La lecture de Zabrana m'incite à rouvrir Pasternak. La lecture d'un blog me pousse à faire de nouveau un tour du coté de Nabokov.
Si Nabokov appréciait la poésie de Pasternak - il fut même question qu'il participe à la traduction des poèmes que l'on trouve à la fin de Jivago - il n'aimait pas le roman de celui-ci. Le docteur Jivago est une pitoyable affaire, maladroite, éculée, et mélodramatique, pleine de situations consacrées, d'avocats voluptueux, de filles improbables, de voleurs romantiques et de coïncidences banales.(1)
Longtemps j'ai cru, au nom de je ne sais quelle absurde politique, que l'on ne pouvait aimer tel auteur parce que tel autre, celui pour lequel on affichait ses préférences, le détestait. Cohérence était mon grand mot. Ainsi, sachant ce que Nabokov pensait de Pasternak, je me suis interdit - entre autres raisons - de lire ce dernier pendant de nombreuses années. Je dois avouer qu'après avoir lu un avis favorable de VN sur Robbe-Grillet, et m'être précipité sur un ouvrage de l'ingénieur agronome, bien mal m'en pris. Mais je mis cela sur le caractère facétieux du russe et lui pardonnai.
Le temps passant, je compris que si un écrivain peut écrire contre un autre, si cette attitude est peut-être nécessaire à la constitution de son oeuvre, c'est là, à proprement parler, son affaire.

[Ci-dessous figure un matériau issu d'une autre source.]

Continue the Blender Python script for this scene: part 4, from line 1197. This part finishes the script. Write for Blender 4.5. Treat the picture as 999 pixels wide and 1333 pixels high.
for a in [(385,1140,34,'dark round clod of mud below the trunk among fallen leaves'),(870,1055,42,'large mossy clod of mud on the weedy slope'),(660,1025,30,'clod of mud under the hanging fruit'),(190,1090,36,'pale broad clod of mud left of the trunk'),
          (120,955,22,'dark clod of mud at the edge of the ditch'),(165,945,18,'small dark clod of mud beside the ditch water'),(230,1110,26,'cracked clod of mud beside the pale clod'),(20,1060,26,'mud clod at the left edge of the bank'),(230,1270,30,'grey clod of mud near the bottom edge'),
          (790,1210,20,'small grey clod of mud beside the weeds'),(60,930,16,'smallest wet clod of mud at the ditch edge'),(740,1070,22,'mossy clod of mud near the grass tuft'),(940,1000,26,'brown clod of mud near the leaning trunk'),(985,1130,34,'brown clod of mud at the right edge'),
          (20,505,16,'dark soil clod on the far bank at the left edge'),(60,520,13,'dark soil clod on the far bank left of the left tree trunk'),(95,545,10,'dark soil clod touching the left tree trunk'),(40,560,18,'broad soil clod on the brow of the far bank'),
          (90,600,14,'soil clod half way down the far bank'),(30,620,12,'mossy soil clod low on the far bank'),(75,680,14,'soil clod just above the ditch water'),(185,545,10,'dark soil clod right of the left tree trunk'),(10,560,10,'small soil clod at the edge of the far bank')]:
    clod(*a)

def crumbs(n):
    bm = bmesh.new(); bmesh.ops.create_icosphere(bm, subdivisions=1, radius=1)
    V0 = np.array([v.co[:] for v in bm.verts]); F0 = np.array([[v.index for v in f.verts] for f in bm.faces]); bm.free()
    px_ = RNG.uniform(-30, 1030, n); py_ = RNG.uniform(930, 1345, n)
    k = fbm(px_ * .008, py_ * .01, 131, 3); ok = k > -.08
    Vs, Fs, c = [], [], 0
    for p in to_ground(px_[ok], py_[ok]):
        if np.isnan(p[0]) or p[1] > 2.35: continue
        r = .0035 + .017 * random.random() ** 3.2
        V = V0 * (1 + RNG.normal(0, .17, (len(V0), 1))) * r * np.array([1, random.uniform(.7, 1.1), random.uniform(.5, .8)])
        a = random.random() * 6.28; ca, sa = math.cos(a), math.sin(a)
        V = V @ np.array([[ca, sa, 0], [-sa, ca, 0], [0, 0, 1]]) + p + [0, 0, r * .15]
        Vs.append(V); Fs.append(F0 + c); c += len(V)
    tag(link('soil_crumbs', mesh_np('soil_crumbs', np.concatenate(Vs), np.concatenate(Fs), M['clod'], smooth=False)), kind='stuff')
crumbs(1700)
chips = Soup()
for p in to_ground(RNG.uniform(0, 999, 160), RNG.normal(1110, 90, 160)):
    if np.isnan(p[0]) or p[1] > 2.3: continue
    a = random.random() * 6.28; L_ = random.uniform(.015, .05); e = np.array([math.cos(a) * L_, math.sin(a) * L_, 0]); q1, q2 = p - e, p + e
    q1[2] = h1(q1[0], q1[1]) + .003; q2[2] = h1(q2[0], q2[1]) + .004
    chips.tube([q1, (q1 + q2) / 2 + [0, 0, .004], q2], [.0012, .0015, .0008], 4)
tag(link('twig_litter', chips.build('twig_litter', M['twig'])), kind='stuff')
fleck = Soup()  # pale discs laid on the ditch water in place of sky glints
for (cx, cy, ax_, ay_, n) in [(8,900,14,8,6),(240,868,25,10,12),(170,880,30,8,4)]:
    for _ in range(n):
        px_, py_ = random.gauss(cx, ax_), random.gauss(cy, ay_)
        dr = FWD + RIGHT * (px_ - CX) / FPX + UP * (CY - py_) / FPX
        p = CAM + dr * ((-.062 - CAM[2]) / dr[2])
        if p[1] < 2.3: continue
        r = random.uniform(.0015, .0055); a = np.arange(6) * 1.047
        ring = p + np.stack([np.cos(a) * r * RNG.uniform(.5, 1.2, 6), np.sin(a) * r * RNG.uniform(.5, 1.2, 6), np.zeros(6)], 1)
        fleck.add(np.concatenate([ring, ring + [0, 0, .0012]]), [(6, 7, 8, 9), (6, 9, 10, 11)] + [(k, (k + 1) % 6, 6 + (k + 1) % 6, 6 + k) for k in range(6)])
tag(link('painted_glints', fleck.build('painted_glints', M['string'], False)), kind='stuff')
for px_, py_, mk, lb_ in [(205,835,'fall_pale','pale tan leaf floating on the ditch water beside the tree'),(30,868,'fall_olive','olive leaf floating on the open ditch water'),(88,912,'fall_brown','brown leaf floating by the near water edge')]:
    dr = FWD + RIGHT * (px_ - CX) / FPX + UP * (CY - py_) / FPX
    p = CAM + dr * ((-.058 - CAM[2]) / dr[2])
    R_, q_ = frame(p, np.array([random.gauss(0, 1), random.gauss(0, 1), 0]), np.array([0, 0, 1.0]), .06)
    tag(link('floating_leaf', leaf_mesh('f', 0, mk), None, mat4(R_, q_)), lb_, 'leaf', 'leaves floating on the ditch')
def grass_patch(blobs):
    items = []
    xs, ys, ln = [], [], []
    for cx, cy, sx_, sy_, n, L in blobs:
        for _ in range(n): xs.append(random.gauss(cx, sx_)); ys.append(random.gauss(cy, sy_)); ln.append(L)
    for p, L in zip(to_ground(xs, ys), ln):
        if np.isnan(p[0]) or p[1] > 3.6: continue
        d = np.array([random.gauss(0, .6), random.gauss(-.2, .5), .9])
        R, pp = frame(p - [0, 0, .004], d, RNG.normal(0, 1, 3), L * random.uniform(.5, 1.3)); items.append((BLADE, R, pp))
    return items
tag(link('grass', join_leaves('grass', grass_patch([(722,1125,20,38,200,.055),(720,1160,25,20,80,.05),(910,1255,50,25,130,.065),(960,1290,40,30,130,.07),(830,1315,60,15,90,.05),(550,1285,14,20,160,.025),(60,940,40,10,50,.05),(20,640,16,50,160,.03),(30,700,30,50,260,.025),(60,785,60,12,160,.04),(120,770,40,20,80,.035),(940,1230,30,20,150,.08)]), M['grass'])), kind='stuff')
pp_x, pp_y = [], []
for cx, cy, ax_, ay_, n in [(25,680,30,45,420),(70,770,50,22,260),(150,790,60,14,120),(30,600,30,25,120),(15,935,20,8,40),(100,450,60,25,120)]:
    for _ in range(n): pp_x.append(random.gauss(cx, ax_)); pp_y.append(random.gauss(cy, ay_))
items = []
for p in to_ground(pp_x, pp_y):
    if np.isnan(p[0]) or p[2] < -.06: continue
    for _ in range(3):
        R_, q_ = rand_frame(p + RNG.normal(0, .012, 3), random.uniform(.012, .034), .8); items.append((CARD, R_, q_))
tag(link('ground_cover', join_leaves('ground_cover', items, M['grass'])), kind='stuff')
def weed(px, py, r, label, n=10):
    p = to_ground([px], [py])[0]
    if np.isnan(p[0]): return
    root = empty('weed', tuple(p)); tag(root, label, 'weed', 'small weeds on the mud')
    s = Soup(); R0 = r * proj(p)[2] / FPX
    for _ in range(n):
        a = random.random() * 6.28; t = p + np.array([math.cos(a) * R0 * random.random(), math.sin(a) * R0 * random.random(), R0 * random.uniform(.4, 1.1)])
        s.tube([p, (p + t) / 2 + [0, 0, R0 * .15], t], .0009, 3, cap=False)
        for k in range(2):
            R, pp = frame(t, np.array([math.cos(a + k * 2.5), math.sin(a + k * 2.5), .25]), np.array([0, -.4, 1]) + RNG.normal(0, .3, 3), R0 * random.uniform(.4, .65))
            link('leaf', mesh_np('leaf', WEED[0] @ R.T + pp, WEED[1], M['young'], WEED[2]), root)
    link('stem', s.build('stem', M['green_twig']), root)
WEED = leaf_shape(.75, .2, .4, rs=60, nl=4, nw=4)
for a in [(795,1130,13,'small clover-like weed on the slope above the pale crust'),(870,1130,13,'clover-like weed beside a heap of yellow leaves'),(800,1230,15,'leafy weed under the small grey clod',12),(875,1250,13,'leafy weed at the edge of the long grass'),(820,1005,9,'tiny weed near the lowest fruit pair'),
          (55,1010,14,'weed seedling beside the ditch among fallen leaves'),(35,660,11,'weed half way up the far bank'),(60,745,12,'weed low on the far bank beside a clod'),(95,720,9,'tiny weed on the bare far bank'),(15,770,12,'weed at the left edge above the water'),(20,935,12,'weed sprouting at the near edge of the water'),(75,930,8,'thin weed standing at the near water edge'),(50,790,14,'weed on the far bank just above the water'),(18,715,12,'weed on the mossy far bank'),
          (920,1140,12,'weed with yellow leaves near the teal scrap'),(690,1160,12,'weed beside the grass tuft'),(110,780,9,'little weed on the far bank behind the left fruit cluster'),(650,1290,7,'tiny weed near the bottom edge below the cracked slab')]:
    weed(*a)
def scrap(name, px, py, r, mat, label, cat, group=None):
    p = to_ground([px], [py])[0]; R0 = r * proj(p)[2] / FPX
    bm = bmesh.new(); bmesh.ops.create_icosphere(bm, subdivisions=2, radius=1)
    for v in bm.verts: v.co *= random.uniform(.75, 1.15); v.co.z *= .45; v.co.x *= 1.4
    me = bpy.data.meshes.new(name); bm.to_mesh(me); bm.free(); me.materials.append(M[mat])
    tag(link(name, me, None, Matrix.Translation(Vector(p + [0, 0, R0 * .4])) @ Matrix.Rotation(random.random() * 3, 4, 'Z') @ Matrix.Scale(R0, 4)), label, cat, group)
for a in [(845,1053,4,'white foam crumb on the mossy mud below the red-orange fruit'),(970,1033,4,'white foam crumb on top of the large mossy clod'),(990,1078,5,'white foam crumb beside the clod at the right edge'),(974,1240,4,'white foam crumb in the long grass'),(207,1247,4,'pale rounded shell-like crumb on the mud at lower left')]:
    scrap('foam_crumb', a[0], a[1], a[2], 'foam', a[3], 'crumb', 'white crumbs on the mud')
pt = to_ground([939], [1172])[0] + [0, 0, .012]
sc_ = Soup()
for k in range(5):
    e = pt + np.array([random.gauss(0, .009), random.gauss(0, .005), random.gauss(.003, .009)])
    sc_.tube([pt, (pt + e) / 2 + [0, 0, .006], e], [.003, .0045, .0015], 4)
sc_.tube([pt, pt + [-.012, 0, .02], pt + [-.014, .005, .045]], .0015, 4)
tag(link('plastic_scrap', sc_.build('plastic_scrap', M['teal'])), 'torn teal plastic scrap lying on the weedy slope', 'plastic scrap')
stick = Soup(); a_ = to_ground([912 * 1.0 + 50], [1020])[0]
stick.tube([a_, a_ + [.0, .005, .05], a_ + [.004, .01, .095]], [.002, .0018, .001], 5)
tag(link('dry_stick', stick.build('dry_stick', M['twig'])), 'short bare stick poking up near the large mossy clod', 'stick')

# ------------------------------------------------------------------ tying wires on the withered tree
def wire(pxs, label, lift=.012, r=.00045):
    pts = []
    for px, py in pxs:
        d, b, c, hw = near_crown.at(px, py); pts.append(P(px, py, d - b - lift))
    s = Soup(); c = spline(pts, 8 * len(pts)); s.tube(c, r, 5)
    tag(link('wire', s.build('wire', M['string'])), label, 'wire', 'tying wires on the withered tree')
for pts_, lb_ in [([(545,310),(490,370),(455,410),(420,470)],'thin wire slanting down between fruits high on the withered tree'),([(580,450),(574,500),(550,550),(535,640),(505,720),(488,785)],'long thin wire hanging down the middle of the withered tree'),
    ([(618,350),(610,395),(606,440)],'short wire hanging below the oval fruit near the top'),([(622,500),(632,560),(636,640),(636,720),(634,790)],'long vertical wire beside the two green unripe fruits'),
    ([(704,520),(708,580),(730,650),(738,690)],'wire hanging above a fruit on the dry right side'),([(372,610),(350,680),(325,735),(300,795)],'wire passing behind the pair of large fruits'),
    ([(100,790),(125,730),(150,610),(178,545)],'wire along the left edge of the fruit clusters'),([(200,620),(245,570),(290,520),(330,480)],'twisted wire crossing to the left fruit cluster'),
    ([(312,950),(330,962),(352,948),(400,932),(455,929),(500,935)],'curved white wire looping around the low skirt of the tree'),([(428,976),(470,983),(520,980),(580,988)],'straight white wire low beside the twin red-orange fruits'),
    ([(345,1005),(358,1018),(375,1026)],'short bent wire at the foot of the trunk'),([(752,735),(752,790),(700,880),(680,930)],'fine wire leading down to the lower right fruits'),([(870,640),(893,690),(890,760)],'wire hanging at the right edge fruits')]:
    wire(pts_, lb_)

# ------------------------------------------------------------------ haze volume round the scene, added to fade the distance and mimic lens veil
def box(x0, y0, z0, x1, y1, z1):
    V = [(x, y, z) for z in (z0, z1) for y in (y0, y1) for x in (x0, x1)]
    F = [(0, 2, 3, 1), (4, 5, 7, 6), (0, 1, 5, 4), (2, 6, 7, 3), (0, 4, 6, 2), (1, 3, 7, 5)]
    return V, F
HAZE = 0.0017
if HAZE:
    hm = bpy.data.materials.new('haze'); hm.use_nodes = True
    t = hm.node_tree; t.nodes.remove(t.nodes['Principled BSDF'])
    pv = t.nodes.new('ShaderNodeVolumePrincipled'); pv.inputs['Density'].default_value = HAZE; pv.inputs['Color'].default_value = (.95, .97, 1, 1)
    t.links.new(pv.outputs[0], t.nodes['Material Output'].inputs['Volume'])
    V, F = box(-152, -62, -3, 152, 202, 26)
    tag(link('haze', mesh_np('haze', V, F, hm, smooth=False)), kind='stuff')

Et que cette affaire n'est point celle de son lecteur ; que ce dernier n'ayant finalement rien à prouver, sa liberté, celle de son plaisir, était de facto supérieure à celle de celui qu'il s'était donné pour maître.

Un parc silencieux vous entourait. Des corneilles se perchaient sur les branches inclinées des sapins et secouaient le givre. On entendait se répercuter au loin leur croassement, crépitant comme le craquement d'une branche sèche. Des chiens de race traversaient la route à partir des bâtiments neufs qui se dressaient à l'autre bout de la percée. Là-bas, des lumières s'allumaient. Le soir tombait.
Brusquement, tout cela s'était envolé. Ils étaient devenus pauvres.
Boris Pasternak - Le docteur Jivago.

Des corneilles....envolé... Je sais déja que les Nabokoviens me rétorqueront, et peut-être auront-ils raison, que ce que j'apprécie le plus dans Jivago ce sont ces échos en provenance d'autres rivages. Mais faut-il encore vouloir les entendre.

(1) in Brian Boyd - Vladimir Nabokov, 2. Les années américaines - Biographies, Gallimard.